The iShares Cybersecurity and Tech ETF (NYSEARCA:IHAK) contains a lot of tech exposures that also have meaningful cybersecurity offerings. We think cybersec is one of the most economically interesting parts of tech due to how non-discretionary it is. Also, it’s an area that is still ripe for innovation with AI and platforms and infrastructure that could revolutionise the field. The issue is the higher for longer environment. It has an outsized impact on high multiple stocks which dominate IHAK. We are underweight tech in general.
IHAK Breakdown
Let’s begin with a quick breakdown of what’s in IHAK.
There is no particular skew in the top holdings, and the portfolio doesn’t have an obscene number of stocks in it either just 37.
The portfolio is not value-weighted, it is quite uniformly weighted meaning a lot of emphasis is being given to mid-cap stocks than is usual. This might have played in IHAK’s favour since mid-cap generally is less mined than large cap, but the IHAK PE is actually above that of other more broad iShares tech ETFs, meaning that markets are pricing in the fact that mid-caps are going to have more scope for growth just by being smaller and more idiosyncratic.

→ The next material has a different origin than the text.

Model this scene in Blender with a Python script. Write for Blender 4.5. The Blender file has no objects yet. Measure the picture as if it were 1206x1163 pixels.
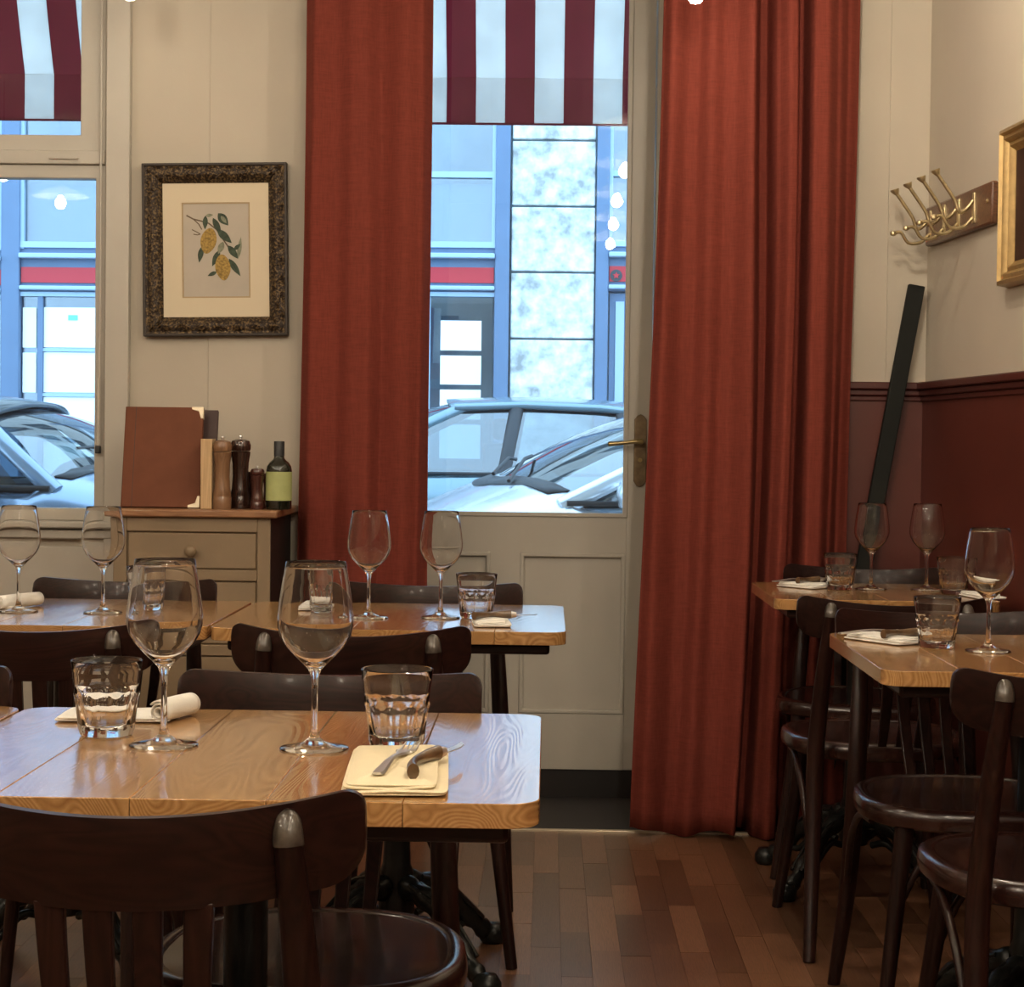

The expense ratio is a little higher at 0.47% compared to what you’d expect from a tech ETF, likely because they are not relying on value-weighted rebalancing.
The PE of the ETF is 34x, which is pretty consistent with what you’d expect from a tech ETF.
Bottom Line
Cybersec is relatively under-expensed across corporates considering how important it is to protect cyber-assets. That makes its secular growth excellent. There are also a lot of emerging opportunities in cybersec, including data pooling and inert-corporate cooperation in order to build up AI models that are going to perform better in detecting irregular activity and prevent attacks or other crime. There are platform economics and other network effects to be had in cybersec.
The problem is the valuations in the current environment. While tech has driven US indices into overperformance, it was under the assumption of a soft landing and pricing in a turnaround in rates quite soon. Even smart money bond markets were doing this. But a revision in this expectation deals a particularly sharp blow to all tech issues with high multiples, since the high multiples imply long horizons and therefore compounded discounting effects have an outsized impact on value. While markets have slightly retraced, there is only downside as higher costs of capital become modelled further and further into the horizons of valuation models by market makers and allocators.
The trouble is that real inflationary forces are looking secular. While tit-for-tat price hiking may stop as the economy slows down, which it is, deglobalisation and general economic nationalism is going to put a higher baseline on where rates can be and where inflation will be. Less friendly governments which control important resources such as fertilisers, refineries and oil reserves, have a lot of incentive to keep prices high and pressure their adversaries, which they are doing right now. The yield curve shows higher long-term rate expectations than just a few weeks ago. But even a few weeks ago, tech valuations had been ignoring the fact that long-term rates were anyway well above 4%, closer to 5%. There is no chance that that’s the discount rate being used in tech valuations considering how close tech indices are to 2021 all-time highs.
While the rest of tech may be more exposed to discretionary cuts than the stocks in IHAK, where IHAK is exposed to more non-discretionary business, the valuation is still a problem across tech. With the rather high expense ratios on IHAK too, we don’t want to play the long game with it either since we really do expect more imminent downside. We pass on IHAK.